Can you print the data exactly and leave out each image?
--- BEGIN ---
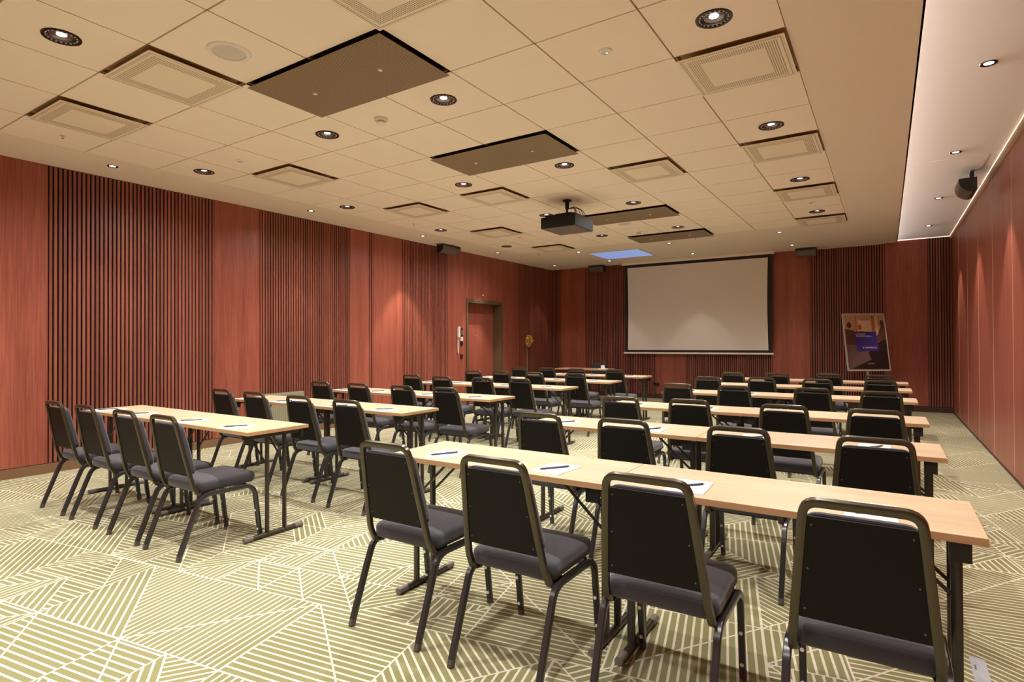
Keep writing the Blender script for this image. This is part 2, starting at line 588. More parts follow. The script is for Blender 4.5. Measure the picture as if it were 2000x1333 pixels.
tile_me = MB().box(-T / 2 + 0.0055, T / 2 - 0.0055, -T / 2 + 0.0055, T / 2 - 0.0055, 0.0, 0.018, 'tile_paint').mesh('tile')
# tile with a round opening for a downlight
hm = MB()
h = T / 2 - 0.0055
R = 0.088
nn = 32
outer, inner = [], []
for k in range(nn):
    t = 2 * PI * k / nn + PI / 4
    cx_, sy_ = math.cos(t), math.sin(t)
    s = h / max(abs(cx_), abs(sy_))
    outer.append((cx_ * s, sy_ * s)); inner.append((cx_ * R, sy_ * R))
vv = [(x, y, 0) for x, y in outer] + [(x, y, 0) for x, y in inner] + [(x, y, 0.018) for x, y in outer] + [(x, y, 0.018) for x, y in inner]
ff = []
for k in range(nn):
    a, b = k, (k + 1) % nn
    ff += [(a, a + nn, b + nn, b), (a + 2 * nn, b + 2 * nn, b + 3 * nn, a + 3 * nn), (a, b, b + 2 * nn, a + 2 * nn), (a + nn, a + 3 * nn, b + 3 * nn, b + nn)]
hm.add(vv, ff, 'tile_paint')
tile_hole_me = hm.mesh('tile_with_opening')
open_cells = set(VENTS)
for i, j in PANELS:
    open_cells |= {(i, j), (i + 1, j)}
for j in range(J0, J1):
    for i in range(I0, I1):
        if (i, j) in open_cells:
            continue
        me = tile_hole_me if (i, j) in BIGS else tile_me
        link('tile', me, ceiling, ((i + 0.5) * T, (j + 0.5) * T, CZ))
g = MB()
for i in range(I0, I1 + 1):
    g.box(i * T - 0.012, i * T + 0.012, gy0, gy1, CZ + 0.009, CZ + 0.03, 'grid_paint')
for j in range(J0, J1 + 1):
    g.box(gx0, gx1, j * T - 0.012, j * T + 0.012, CZ + 0.009, CZ + 0.03, 'grid_paint')
part('grid', g, ceiling)
# access hatch in the raised strip: a thin proud board
part('access_hatch', MB().box(3.385, 4.0, 5.82, 6.46, RZ - 0.0006, RZ, 'ceiling_paint'), ceiling)
# LED strip lying in the cove
part('led_strip', MB().box(2.732, 2.745, YB, YF - 0.02, CZ + 0.0105, CZ + 0.013, 'led_strip'), ceiling)

# ---- left wall
SP, SW = 0.0418, 0.0248
DY0, DY1, DZ = 7.76, 9.03, 2.172
w = MB()
bx = XL - 0.018
w.box(XL - 0.26, bx, YB, DY0, 0, CZ, 'felt_black')
w.box(XL - 0.26, bx, DY1, YF + 0.1, 0, CZ, 'felt_black')
w.box(XL - 0.26, bx, DY0, DY1, DZ, CZ, 'felt_black')
w.box(XL - 0.34, XL - 0.26, DY0 - 0.1, DY1 + 0.1, 0, CZ, 'wall_core')
wall_left = struct('wall_left', w, 'mahogany veneer wall with alternating smooth panels and vertical slats')
BB = 0.105
for y0, y1 in ((YB, -1.72), (0.03 - 0.6, 0.625), (2.40, 3.035), (4.665, 5.060), (5.155, 5.86), (7.145, DY0), (DY1, 9.75)):
    part('panel', MB().box(bx, XL, y0, y1, BB, CZ, 'veneer'), wall_left)
part('panel', MB().box(bx, XL, DY0, DY1, DZ, CZ, 'veneer'), wall_left)
slat_l = MB().box(-0.018, 0, -SW / 2, SW / 2, BB, CZ, 'slat_wood').mesh('slat')
for y0, y1 in ((-1.72, -0.57), (0.625, 2.40), (3.035, 4.665), (5.060, 5.155), (5.86, 7.145), (9.75, YF)):
    n = int(round((y1 - y0) / SP))
    for k in range(n):
        link('slat', slat_l, wall_left, (XL, y0 + (k + 0.5) * (y1 - y0) / n + 0.005, 0))
bb = MB()
bb.box(bx, XL + 0.004, YB, DY0, 0, BB - 0.006, 'baseboard_brown')
bb.box(bx, XL + 0.004, DY1, YF, 0, BB - 0.006, 'baseboard_brown')
struct('baseboard_left', bb)

# door in the left wall
d = MB()
d.box(XL - 0.255, XL - 0.205, DY0 + 0.03, DY1 - 0.03, 0.004, DZ - 0.03, 'veneer')
door = struct('door_1', d, 'mahogany veneer door set deep in a dark frame')
fr = MB()
fr.box(XL - 0.255, XL + 0.012, DY0, DY0 + 0.03, 0, DZ, 'door_frame')
fr.box(XL - 0.255, XL + 0.012, DY1 - 0.03, DY1, 0, DZ, 'door_frame')
fr.box(XL - 0.255, XL + 0.012, DY0 + 0.03, DY1 - 0.03, DZ - 0.03, DZ, 'door_frame')
fr.box(XL + 0.0005, XL + 0.016, DY0 - 0.035, DY0, 0, DZ + 0.045, 'door_frame')
fr.box(XL + 0.0005, XL + 0.016, DY1, DY1 + 0.035, 0, DZ + 0.045, 'door_frame')
fr.box(XL + 0.0005, XL + 0.016, DY0, DY1, DZ, DZ + 0.045, 'door_frame')
part('frame', fr, door)
part('peephole', MB().cyl((XL - 0.206, 8.35, 1.46), (XL - 0.198, 8.35, 1.46), 0.013, mat='brass', n=10), door)
part('handle', MB().cyl((XL - 0.205, 7.88, 1.03), (XL - 0.165, 7.88, 1.03), 0.011, mat='brass').box(XL - 0.175, XL - 0.158, 7.87, 7.99, 1.02, 1.04, 'brass'), door)

# ---- far wall
w = MB()
by = YF + 0.018
w.box(XL - 0.2, XR + 0.1, by, by + 0.1, 0, RZ + 0.02, 'felt_black')
wall_front = struct('wall_front', w, 'mahogany veneer wall with slatted fields behind the projection screen')
for x0, x1, z1 in ((-3.806, -3.132, CZ), (-1.335, -0.652, CZ), (1.138, 1.84, CZ), (3.108, 3.759, RZ)):
    part('panel', MB().box(x0, x1, YF, by, BB, z1, 'veneer'), wall_front)
slat_f = MB().box(-SW / 2, SW / 2, 0, 0.018, BB, CZ, 'slat_wood').mesh('slat')
slat_r = MB().box(-SW / 2, SW / 2, 0, 0.018, BB, RZ, 'slat_wood').mesh('slat')
for x0, x1, me in ((XL, -3.806, slat_f), (-3.132, -1.335, slat_f), (-0.652, 1.138, slat_f), (1.84, 3.108, slat_f), (3.759, XR, slat_r)):
    n = int(round((x1 - x0) / SP))
    for k in range(n):
        link('slat', me, wall_front, (x0 + (k + 0.5) * (x1 - x0) / n, YF, 0))
struct('baseboard_front', MB().box(XL, XR, YF - 0.004, by, 0, BB - 0.006, 'baseboard_dark'))
tr = MB()
tr.box(1.84, 3.10, YF - 0.012, YF, CZ - 0.012, CZ, 'cream_trim')
tr.box(LIPX, XR, YF - 0.010, YF, RZ - 0.014, RZ, 'cream_trim')
struct('trim_1', tr)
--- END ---
**WRITTEN ANSWER**
Keep writing the Blender script for this image. This is part 2, starting at line 588. More parts follow. The script is for Blender 4.5. Measure the picture as if it were 2000x1333 pixels.
tile_me = MB().box(-T / 2 + 0.0055, T / 2 - 0.0055, -T / 2 + 0.0055, T / 2 - 0.0055, 0.0, 0.018, 'tile_paint').mesh('tile')
# tile with a round opening for a downlight
hm = MB()
h = T / 2 - 0.0055
R = 0.088
nn = 32
outer, inner = [], []
for k in range(nn):
    t = 2 * PI * k / nn + PI / 4
    cx_, sy_ = math.cos(t), math.sin(t)
    s = h / max(abs(cx_), abs(sy_))
    outer.append((cx_ * s, sy_ * s)); inner.append((cx_ * R, sy_ * R))
vv = [(x, y, 0) for x, y in outer] + [(x, y, 0) for x, y in inner] + [(x, y, 0.018) for x, y in outer] + [(x, y, 0.018) for x, y in inner]
ff = []
for k in range(nn):
    a, b = k, (k + 1) % nn
    ff += [(a, a + nn, b + nn, b), (a + 2 * nn, b + 2 * nn, b + 3 * nn, a + 3 * nn), (a, b, b + 2 * nn, a + 2 * nn), (a + nn, a + 3 * nn, b + 3 * nn, b + nn)]
hm.add(vv, ff, 'tile_paint')
tile_hole_me = hm.mesh('tile_with_opening')
open_cells = set(VENTS)
for i, j in PANELS:
    open_cells |= {(i, j), (i + 1, j)}
for j in range(J0, J1):
    for i in range(I0, I1):
        if (i, j) in open_cells:
            continue
        me = tile_hole_me if (i, j) in BIGS else tile_me
        link('tile', me, ceiling, ((i + 0.5) * T, (j + 0.5) * T, CZ))
g = MB()
for i in range(I0, I1 + 1):
    g.box(i * T - 0.012, i * T + 0.012, gy0, gy1, CZ + 0.009, CZ + 0.03, 'grid_paint')
for j in range(J0, J1 + 1):
    g.box(gx0, gx1, j * T - 0.012, j * T + 0.012, CZ + 0.009, CZ + 0.03, 'grid_paint')
part('grid', g, ceiling)
# access hatch in the raised strip: a thin proud board
part('access_hatch', MB().box(3.385, 4.0, 5.82, 6.46, RZ - 0.0006, RZ, 'ceiling_paint'), ceiling)
# LED strip lying in the cove
part('led_strip', MB().box(2.732, 2.745, YB, YF - 0.02, CZ + 0.0105, CZ + 0.013, 'led_strip'), ceiling)

# ---- left wall
SP, SW = 0.0418, 0.0248
DY0, DY1, DZ = 7.76, 9.03, 2.172
w = MB()
bx = XL - 0.018
w.box(XL - 0.26, bx, YB, DY0, 0, CZ, 'felt_black')
w.box(XL - 0.26, bx, DY1, YF + 0.1, 0, CZ, 'felt_black')
w.box(XL - 0.26, bx, DY0, DY1, DZ, CZ, 'felt_black')
w.box(XL - 0.34, XL - 0.26, DY0 - 0.1, DY1 + 0.1, 0, CZ, 'wall_core')
wall_left = struct('wall_left', w, 'mahogany veneer wall with alternating smooth panels and vertical slats')
BB = 0.105
for y0, y1 in ((YB, -1.72), (0.03 - 0.6, 0.625), (2.40, 3.035), (4.665, 5.060), (5.155, 5.86), (7.145, DY0), (DY1, 9.75)):
    part('panel', MB().box(bx, XL, y0, y1, BB, CZ, 'veneer'), wall_left)
part('panel', MB().box(bx, XL, DY0, DY1, DZ, CZ, 'veneer'), wall_left)
slat_l = MB().box(-0.018, 0, -SW / 2, SW / 2, BB, CZ, 'slat_wood').mesh('slat')
for y0, y1 in ((-1.72, -0.57), (0.625, 2.40), (3.035, 4.665), (5.060, 5.155), (5.86, 7.145), (9.75, YF)):
    n = int(round((y1 - y0) / SP))
    for k in range(n):
        link('slat', slat_l, wall_left, (XL, y0 + (k + 0.5) * (y1 - y0) / n + 0.005, 0))
bb = MB()
bb.box(bx, XL + 0.004, YB, DY0, 0, BB - 0.006, 'baseboard_brown')
bb.box(bx, XL + 0.004, DY1, YF, 0, BB - 0.006, 'baseboard_brown')
struct('baseboard_left', bb)

# door in the left wall
d = MB()
d.box(XL - 0.255, XL - 0.205, DY0 + 0.03, DY1 - 0.03, 0.004, DZ - 0.03, 'veneer')
door = struct('door_1', d, 'mahogany veneer door set deep in a dark frame')
fr = MB()
fr.box(XL - 0.255, XL + 0.012, DY0, DY0 + 0.03, 0, DZ, 'door_frame')
fr.box(XL - 0.255, XL + 0.012, DY1 - 0.03, DY1, 0, DZ, 'door_frame')
fr.box(XL - 0.255, XL + 0.012, DY0 + 0.03, DY1 - 0.03, DZ - 0.03, DZ, 'door_frame')
fr.box(XL + 0.0005, XL + 0.016, DY0 - 0.035, DY0, 0, DZ + 0.045, 'door_frame')
fr.box(XL + 0.0005, XL + 0.016, DY1, DY1 + 0.035, 0, DZ + 0.045, 'door_frame')
fr.box(XL + 0.0005, XL + 0.016, DY0, DY1, DZ, DZ + 0.045, 'door_frame')
part('frame', fr, door)
part('peephole', MB().cyl((XL - 0.206, 8.35, 1.46), (XL - 0.198, 8.35, 1.46), 0.013, mat='brass', n=10), door)
part('handle', MB().cyl((XL - 0.205, 7.88, 1.03), (XL - 0.165, 7.88, 1.03), 0.011, mat='brass').box(XL - 0.175, XL - 0.158, 7.87, 7.99, 1.02, 1.04, 'brass'), door)

# ---- far wall
w = MB()
by = YF + 0.018
w.box(XL - 0.2, XR + 0.1, by, by + 0.1, 0, RZ + 0.02, 'felt_black')
wall_front = struct('wall_front', w, 'mahogany veneer wall with slatted fields behind the projection screen')
for x0, x1, z1 in ((-3.806, -3.132, CZ), (-1.335, -0.652, CZ), (1.138, 1.84, CZ), (3.108, 3.759, RZ)):
    part('panel', MB().box(x0, x1, YF, by, BB, z1, 'veneer'), wall_front)
slat_f = MB().box(-SW / 2, SW / 2, 0, 0.018, BB, CZ, 'slat_wood').mesh('slat')
slat_r = MB().box(-SW / 2, SW / 2, 0, 0.018, BB, RZ, 'slat_wood').mesh('slat')
for x0, x1, me in ((XL, -3.806, slat_f), (-3.132, -1.335, slat_f), (-0.652, 1.138, slat_f), (1.84, 3.108, slat_f), (3.759, XR, slat_r)):
    n = int(round((x1 - x0) / SP))
    for k in range(n):
        link('slat', me, wall_front, (x0 + (k + 0.5) * (x1 - x0) / n, YF, 0))
struct('baseboard_front', MB().box(XL, XR, YF - 0.004, by, 0, BB - 0.006, 'baseboard_dark'))
tr = MB()
tr.box(1.84, 3.10, YF - 0.012, YF, CZ - 0.012, CZ, 'cream_trim')
tr.box(LIPX, XR, YF - 0.010, YF, RZ - 0.014, RZ, 'cream_trim')
struct('trim_1', tr)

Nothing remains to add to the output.